La partenza verso Nord avviene da una seconda stazione degli autobus fuori da Gao, una “sta- zione artigianale” o “stazione-traffico”, come la chiamano i migranti, da dove partono i camion per Tumbuctu, Kidal o l’Algeria. Possono salire su un camion all’incirca tra i cinquanta e i cento candidati all’esilio. Altri coaxers fanno salire i migranti su dei pick up in cui sono ammassate non meno di 30 persone. La rotta nel deserto è difficile e dura diversi giorni, a volte più di una settimana, tanto più che i veicoli vengono fermati da uomini armati da cinque a otto volte prima di raggiungere il confine algerino, talvolta in pieno deserto, o nei villaggi, quali Tessalit, Kidal o Aguelhok. Ai check point, i migranti vengono sistematicamente taglieggiati (sono richieste somme tra i 1.500 e i 2.500 franchi Cfa (2 a 4 euro) a ogni sbarramento), minacciati, picchiati o torturati. Li fanno spogliare, sequestrano loro i telefoni, il denaro e i gioielli. Quelli che non hanno soldi possono essere picchiati, mutilati o uccisi. Donne migranti sono anche state vittime di stupri di gruppo, in pieno deserto o nei villaggi di Tessalit e Agelhok, a volte sotto gli occhi dei propri figli.

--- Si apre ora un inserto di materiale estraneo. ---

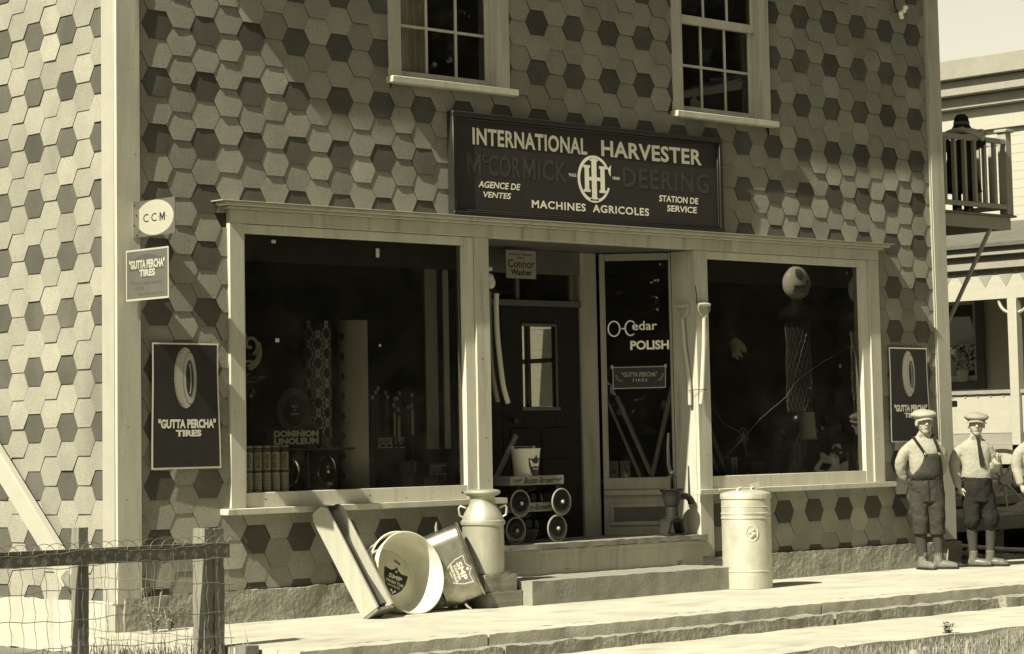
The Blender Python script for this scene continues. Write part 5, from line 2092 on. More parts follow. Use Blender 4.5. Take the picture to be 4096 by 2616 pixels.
def person(label, loc, p):
    root = thing("person", label, "person", loc, FACE_RZ)
    hx, hy, hz = p["head"]                     # centre of the skull
    yaw = p.get("yaw", 0.0)
    H = Matrix.Translation((hx, hy, hz)) @ Matrix.Rotation(yaw, 4, 'Z') @ Matrix.Rotation(p.get("pitch", 0.0), 4, 'X')
    sc_ = p.get("hs", 1.0)
    hp = lambda x, y, z: H @ Vector((x * sc_, y * sc_, z * sc_))
    body = MB()
    # head
    hm = MB()
    hm.ball((0, .012, .010), (.071, .086, .088), 18, 12)
    hm.ball((0, -.020, -.040), (.057, .062, .062), 16, 10)
    hm.ball((0, -.042, -.082), (.036, .034, .030), 12, 8)
    hm.ball((.036, -.045, -.030), (.024, .024, .024), 10, 8)
    hm.ball((-.036, -.045, -.030), (.024, .024, .024), 10, 8)
    hm.tube([(0, -.074, .016), (0, -.088, -.010), (0, -.096, -.024), (0, -.080, -.033)], [.008, .011, .014, .009], 8)
    hm.ball((.013, -.080, -.028), .009, 8, 6)
    hm.ball((-.013, -.080, -.028), .009, 8, 6)
    hm.ball((0, -.073, -.054), (.021, .012, .008), 10, 6)
    hm.ball((0, -.071, -.063), (.019, .012, .008), 10, 6)
    hm.ball((0, -.070, .028), (.050, .016, .010), 12, 6)
    for s in (-1, 1):
        hm.ball((.073 * s, .008, -.016), (.010, .020, .030), 8, 8)
    hm.xform(H @ Matrix.Scale(sc_, 4))
    body.add(hm.v, hm.f)
    nk = p["neck"]
    limb(body, [hp(0, .02, -.03), Vector(nk) + Vector((0, .01, .05)), Vector(nk) + Vector((0, .015, -.05))], [.050, .046, .062])
    body.loft([(x, y, z, a * .9, b_ * .9) for x, y, z, a, b_ in p["torso"]], 18)
    for arm in p["arms"]:
        limb(body, arm["pts"], [r * .72 for r in arm["r"]])
        hand(body, arm["pts"][-1], arm["hd"], arm["hn"], arm["hs"], .92, arm.get("curl", .45))
    for leg in p["legs"]:
        limb(body, leg["pts"], [r * .48 for r in leg["r"]])
    build("body", body, SKIN, root, local=True, remesh=.0055, smooth_it=2)
    # facial features
    for s in (-1, 1):
        mb = MB()
        mb.ball((.029 * s, -.068, .004), (.0085, .006, .0042), 10, 6)
        mb.xform(H @ Matrix.Scale(sc_, 4))
        build("eye", mb, SKIN_S, root, local=True)
    mb = MB()
    mb.tube([(-.020, -.079, -.058), (0, -.0845, -.0575), (.020, -.079, -.058)], [.002, .0032, .002], 6)
    mb.xform(H @ Matrix.Scale(sc_, 4))
    build("mouth", mb, SKIN_S, root, local=True)
    mb = MB()
    mb.ball((0, .024, .020), (.0755, .082, .086), 18, 12)
    mb.ball((0, .055, -.030), (.060, .048, .050), 14, 8)
    mb.xform(H @ Matrix.Scale(sc_, 4))
    build("hair", mb, HAIR, root, local=True)
    # cap
    if p.get("cap"):
        cp = MB()
        cp.ball((0, .008, .066), (.117, .122, .043), 22, 10)
        cp.ball((.006, -.046, .058), (.104, .082, .034), 20, 8)
        cp.ball((0, .0, .050), (.105, .115, .030), 20, 8)
        cp.ball((0, .05, .070), (.095, .08, .045), 20, 8)
        cp.lathe([(0, .02), (.078, .02), (.084, .035), (.088, .06), (0, .065)], (0, .010, .0), 24, sx=1.0, sy=1.12)
        cp.xform(H @ Matrix.Scale(sc_, 4) @ Matrix.Rotation(R(p.get("ctilt", 4)), 4, 'Y'))
        cap = build("cap", cp, p["cap"], root, local=True, remesh=.006, smooth_it=3)
        vb = MB()
        n_ = 16
        vs_ = []
        for rr, dz in ((.072, .046), (.098, .041), (.112, .033), (.117, .027)):
            for i in range(n_ + 1):
                t = R(205 + 130 * i / n_)
                q = rr + (0.0 if rr < .08 else -.018 * abs(math.cos(t)) ** 2)
                vs_.append((q * math.cos(t) * 1.02, .004 + q * math.sin(t) * 1.06, dz - .020 * abs(math.cos(t)) ** 1.5))
        m = n_ + 1
        fs_ = [(r * m + i, r * m + i + 1, (r + 1) * m + i + 1, (r + 1) * m + i) for r in range(3) for i in range(n_)]
        k = len(vs_)
        vs2 = vs_ + [(x, y, z - .008) for x, y, z in vs_]
        fs2 = [f[::-1] for f in fs_] + [tuple(i + k for i in f) for f in fs_]
        fs2 += [(3 * m + i, 3 * m + i + 1, k + 3 * m + i + 1, k + 3 * m + i) for i in range(n_)]
        vb.add(vs2, fs2)
        vb.xform(H @ Matrix.Scale(sc_, 4) @ Matrix.Rotation(R(p.get("ctilt", 4)), 4, 'Y'))
        build("visor", vb, p["cap"], cap, local=True)
    # shirt with sleeves
    sh = MB()
    sh.loft(p["torso"], 22)
    for arm in p["arms"]:
        a, b_ = arm["pts"][-2], arm["pts"][-1]
        cuff = Vector(a).lerp(Vector(b_), .90)
        limb(sh, arm["pts"][:-1] + [cuff], arm["r"], 14)
        c2 = Vector(a).lerp(Vector(b_), .78)
        sh.tube([c2, cuff], [arm["r"][-1] * 1.0, arm["r"][-1] * .98], 14)
    sh.tube([Vector(nk) + Vector((0, .008, -.035)), Vector(nk) + Vector((0, .004, .022))], [.068, .057], 16)
    shirt = build("shirt", sh, p["shirt_m"], root, local=True, remesh=.007, smooth_it=3)
    folds(shirt, .018)
    for s in (-1, 1):
        mb = MB()
        q = Vector(nk) + Vector((0, -.055, .018))
        mb.obox(q + Vector((.026 * s, -.004, -.020)), (.022, 0, -.012 * s), (0, .004, 0), (.010 * s, -.004, .016))
        build("collar", mb, p["shirt_m"], shirt, local=True, bevel=.003)
    # trousers, stockings, boots
    tr_ = MB()
    tr_.loft(p["hips"], 22)
    for leg in p["legs"]:
        limb(tr_, leg["trouser"], leg["tr"], 16)
    folds(build("trousers", tr_, p["trouser_m"], root, local=True, remesh=.008, smooth_it=3), .026)
    for leg in p["legs"]:
        mb = MB()
        limb(mb, leg["sock"], leg["sr"], 14)
        build("stocking", mb, SOCK, root, local=True)
        an = Vector(leg["sock"][-1])
        td = Vector(leg["toe"]).normalized()
        mb = MB()
        mb.tube([an + Vector((0, 0, .055)), an + Vector((0, 0, .02)), Vector((an.x, an.y, .055)) - td * .005], [.043, .041, .043], 14)
        heel = Vector((an.x, an.y, .042)) - td * .048
        mb.tube([heel, heel + td * .05, heel + td * .11 + Vector((0, 0, -.002)), heel + td * .165 + Vector((0, 0, -.010)), heel + td * .215 + Vector((0, 0, -.014))], [.034, .041, .040, .037, .022], 14)
        mb.v = [(x, y, max(z, .010)) for x, y, z in mb.v]
        bt = build("boot", mb, p.get("boot_m", BOOT), root, local=True, remesh=.006, smooth_it=2)
        so_ = MB()
        sd_ = td.cross(Z)
        prof = [(-.078, .0), (-.070, .030), (-.02, .033), (.05, .036), (.10, .040), (.15, .032), (.178, .010), (.178, -.010), (.15, -.032), (.10, -.040), (.05, -.036), (-.02, -.033), (-.070, -.030)]
        so_.prism(prof, Vector((an.x, an.y, .014)), td, Z.cross(td), .014)
        build("sole", so_, BLACK, bt, local=True)
        mb = MB()
        for i in range(4):
            q = Vector((an.x, an.y, .060 + .018 * (3 - i))) + td * (.045 + .012 * i * .8)
            mb.tube([q - sd_ * .018, q + Vector((0, 0, .006)), q + sd_ * .018], .003, 5)
        build("laces", mb, BLACK, bt, local=True)
    return root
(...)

Gli uomini armati che fermano i veicoli portano molto spesso un’uniforme. Nella maggior parte dei check point, è issata la bandiera dell’Azawad, simbolo del territorio autonomo tuareg. Ma alcuni migranti sono stati bloccati anche da un gruppo armato il cui capo era di etnia peul.  In quest’area desertica, in preda a molteplici traffici, in particolare il traffico di droga, i gruppi armati si scontrano in una feroce concorrenza, particolarmente da quando i controlli effettuati dalle forze francesi dell’operazione Barkhane sono diventati molto più sistematici riguardo ai carichi di sigarette da contrabbando o di droga (cannabis, tramadolo). Per contro, secondo le testimonianze raccolte, non sono né le forze di Barkhane, né quelle della MInusma (Missione multidimensionale integrata di stabilizzazione delle Nazioni Unite in Mali) a controllare i veicoli che trasportano i migranti…”.

Così funziona la macchina dei respingimenti e l’holding criminale che si arricchisce trafficando esseri umani. Con la complicità di regimi-gendarmi finanziati dall’Europa. E dall’Italia.